Mit der Ausrufung des Kriegsrechts übernahm die Sowjetunion offiziell die Regierungsgewalt über die DDR. Die bereits ab 10 Uhr in Berlin, gegen Mittag oder Nachmittag in den anderen Teilen der DDR einrückenden sowjetischen Truppen demonstrierten vor allem Präsenz. Mit dem Eintreffen der Panzer verlor der Aufstand schnell an Schwung; zu größeren Angriffen auf das Militär kam es nicht. Insgesamt waren 16 sowjetische Divisionen mit etwa 20.000 Soldaten sowie rund 8.000 Angehörige der Kasernierten Volkspolizei im Einsatz.
In einer ersten Verhaftungswelle verhafteten Polizei, MfS und Sowjetarmee vor allem sogenannte „Provokateure“.
Nach Ergebnissen des Projekts Die Toten des Volksaufstandes vom 17. Juni 1953 sind 55 Todesopfer durch Quellen belegt. Etwa 20 weitere Todesfälle sind ungeklärt.
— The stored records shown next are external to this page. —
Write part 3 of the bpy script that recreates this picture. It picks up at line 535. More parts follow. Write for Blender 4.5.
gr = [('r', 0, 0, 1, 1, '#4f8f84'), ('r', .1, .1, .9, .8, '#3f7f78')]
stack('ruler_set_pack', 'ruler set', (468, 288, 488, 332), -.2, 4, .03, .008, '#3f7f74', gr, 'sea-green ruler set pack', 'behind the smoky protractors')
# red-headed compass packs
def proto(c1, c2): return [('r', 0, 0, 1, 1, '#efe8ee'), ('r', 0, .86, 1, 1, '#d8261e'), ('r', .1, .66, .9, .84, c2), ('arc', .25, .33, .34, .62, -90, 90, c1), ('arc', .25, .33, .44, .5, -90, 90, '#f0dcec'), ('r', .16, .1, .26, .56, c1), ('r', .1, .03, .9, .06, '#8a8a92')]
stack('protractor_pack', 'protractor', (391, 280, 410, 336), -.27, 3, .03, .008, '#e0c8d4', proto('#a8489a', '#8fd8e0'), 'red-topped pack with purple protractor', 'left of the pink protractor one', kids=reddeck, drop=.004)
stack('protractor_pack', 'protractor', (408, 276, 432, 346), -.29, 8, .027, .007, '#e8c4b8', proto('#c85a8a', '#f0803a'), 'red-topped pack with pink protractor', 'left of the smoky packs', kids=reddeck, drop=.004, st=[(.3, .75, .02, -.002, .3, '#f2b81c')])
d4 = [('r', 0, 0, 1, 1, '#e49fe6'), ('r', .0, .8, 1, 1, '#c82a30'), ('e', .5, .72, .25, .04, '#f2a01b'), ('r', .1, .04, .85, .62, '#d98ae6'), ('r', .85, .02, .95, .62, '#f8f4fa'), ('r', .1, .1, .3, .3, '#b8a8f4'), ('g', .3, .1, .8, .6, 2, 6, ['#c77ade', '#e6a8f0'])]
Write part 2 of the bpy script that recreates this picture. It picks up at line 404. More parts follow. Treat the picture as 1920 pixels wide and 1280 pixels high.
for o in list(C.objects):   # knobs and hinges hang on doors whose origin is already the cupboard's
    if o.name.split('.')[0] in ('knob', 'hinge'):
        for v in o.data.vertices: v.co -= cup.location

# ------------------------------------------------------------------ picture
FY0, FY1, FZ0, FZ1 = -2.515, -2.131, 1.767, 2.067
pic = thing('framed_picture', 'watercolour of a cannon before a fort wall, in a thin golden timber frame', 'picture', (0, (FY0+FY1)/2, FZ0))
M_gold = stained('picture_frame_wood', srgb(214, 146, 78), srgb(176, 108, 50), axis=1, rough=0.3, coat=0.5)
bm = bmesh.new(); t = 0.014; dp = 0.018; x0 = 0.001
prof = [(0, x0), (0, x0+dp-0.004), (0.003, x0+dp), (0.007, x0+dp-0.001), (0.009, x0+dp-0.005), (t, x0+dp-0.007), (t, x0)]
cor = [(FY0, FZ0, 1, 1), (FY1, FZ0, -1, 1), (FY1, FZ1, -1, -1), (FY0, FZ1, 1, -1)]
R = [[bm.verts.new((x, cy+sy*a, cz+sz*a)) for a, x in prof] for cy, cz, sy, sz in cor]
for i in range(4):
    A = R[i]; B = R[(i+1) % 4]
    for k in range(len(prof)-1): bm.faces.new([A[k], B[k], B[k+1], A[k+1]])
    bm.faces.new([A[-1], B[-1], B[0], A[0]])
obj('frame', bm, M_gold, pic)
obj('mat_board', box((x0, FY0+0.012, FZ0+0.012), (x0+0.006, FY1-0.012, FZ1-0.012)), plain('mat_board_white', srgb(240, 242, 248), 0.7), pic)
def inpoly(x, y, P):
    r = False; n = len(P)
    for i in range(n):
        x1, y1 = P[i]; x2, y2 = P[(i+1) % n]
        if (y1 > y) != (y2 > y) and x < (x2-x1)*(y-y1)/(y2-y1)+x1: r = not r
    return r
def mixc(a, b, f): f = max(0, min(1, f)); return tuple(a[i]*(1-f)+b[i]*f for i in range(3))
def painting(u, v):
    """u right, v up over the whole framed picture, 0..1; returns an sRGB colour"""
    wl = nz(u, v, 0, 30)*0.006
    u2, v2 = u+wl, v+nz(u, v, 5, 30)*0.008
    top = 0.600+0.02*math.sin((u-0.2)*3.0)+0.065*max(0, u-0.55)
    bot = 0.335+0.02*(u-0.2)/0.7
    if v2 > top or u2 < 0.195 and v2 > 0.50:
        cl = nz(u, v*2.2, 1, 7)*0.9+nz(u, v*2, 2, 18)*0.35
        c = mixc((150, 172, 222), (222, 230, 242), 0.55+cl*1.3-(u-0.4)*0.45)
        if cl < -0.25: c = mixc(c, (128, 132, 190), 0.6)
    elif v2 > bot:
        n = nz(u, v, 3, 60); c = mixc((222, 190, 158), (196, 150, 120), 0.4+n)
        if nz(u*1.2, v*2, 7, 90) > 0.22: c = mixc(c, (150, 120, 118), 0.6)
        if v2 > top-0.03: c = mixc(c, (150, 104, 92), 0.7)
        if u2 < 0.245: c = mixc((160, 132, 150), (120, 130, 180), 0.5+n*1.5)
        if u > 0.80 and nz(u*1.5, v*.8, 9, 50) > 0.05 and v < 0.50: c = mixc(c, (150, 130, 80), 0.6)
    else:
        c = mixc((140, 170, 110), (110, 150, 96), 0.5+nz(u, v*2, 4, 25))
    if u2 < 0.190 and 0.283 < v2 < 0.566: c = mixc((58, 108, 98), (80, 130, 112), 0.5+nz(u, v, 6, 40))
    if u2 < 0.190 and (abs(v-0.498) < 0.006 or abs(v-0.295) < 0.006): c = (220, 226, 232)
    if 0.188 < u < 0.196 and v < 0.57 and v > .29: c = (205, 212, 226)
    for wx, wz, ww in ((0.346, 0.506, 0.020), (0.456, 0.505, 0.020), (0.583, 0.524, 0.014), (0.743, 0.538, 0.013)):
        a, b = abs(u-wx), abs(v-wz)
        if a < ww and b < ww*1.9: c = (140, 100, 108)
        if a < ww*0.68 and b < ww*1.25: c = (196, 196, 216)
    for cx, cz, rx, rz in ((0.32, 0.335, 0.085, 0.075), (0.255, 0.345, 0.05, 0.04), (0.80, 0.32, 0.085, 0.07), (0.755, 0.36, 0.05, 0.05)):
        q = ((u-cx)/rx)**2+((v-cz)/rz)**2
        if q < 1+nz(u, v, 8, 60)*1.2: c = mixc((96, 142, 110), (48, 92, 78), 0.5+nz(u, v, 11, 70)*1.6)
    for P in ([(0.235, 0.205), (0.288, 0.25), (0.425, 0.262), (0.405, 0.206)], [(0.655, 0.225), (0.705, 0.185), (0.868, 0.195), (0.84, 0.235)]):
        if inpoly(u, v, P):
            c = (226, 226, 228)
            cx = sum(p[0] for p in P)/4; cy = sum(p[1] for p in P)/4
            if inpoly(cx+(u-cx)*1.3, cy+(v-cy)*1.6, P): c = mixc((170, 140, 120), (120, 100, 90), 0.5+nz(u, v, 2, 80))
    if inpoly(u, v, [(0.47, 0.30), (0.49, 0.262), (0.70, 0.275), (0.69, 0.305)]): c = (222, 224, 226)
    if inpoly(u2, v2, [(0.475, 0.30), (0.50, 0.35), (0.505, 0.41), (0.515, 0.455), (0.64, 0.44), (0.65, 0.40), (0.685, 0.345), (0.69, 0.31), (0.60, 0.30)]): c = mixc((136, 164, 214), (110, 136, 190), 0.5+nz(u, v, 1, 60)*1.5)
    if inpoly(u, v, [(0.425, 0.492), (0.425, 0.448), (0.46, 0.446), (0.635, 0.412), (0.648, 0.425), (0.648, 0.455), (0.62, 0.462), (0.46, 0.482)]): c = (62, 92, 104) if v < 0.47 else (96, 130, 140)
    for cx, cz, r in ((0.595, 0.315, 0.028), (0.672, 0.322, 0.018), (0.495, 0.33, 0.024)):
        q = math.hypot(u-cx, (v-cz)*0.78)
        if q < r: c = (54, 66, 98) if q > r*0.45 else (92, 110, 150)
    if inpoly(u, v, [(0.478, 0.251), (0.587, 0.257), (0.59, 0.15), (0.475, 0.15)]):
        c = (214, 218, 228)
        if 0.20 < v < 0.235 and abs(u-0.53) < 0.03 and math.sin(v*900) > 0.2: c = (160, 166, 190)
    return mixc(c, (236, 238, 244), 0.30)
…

Am 17. Juni und den Tagen danach wurden 34 Demonstranten und Zuschauer von Volkspolizisten und sowjetischen Soldaten erschossen oder starben an den Folgen von Schussverletzungen. Nach Todesurteilen von sowjetischen und DDR-Gerichten wurden sieben Menschen hingerichtet. Infolge der Haftbedingungen starben vier Personen, und vier Menschen töteten sich in der Haft. Beim Sturm auf ein Polizeirevier starb ein Demonstrant an Herzversagen. Zudem wurden fünf Angehörige der DDR-Sicherheitsorgane getötet.
Die sowjetischen Truppen setzten außerdem vom 17. bis zum 22. Juni 1953 Standgerichte ein, von denen 19 Aufständische zum Tode verurteilt und erschossen wurden. Hunderte wurden zu Zwangsarbeitslagerstrafen in Sibirien verurteilt.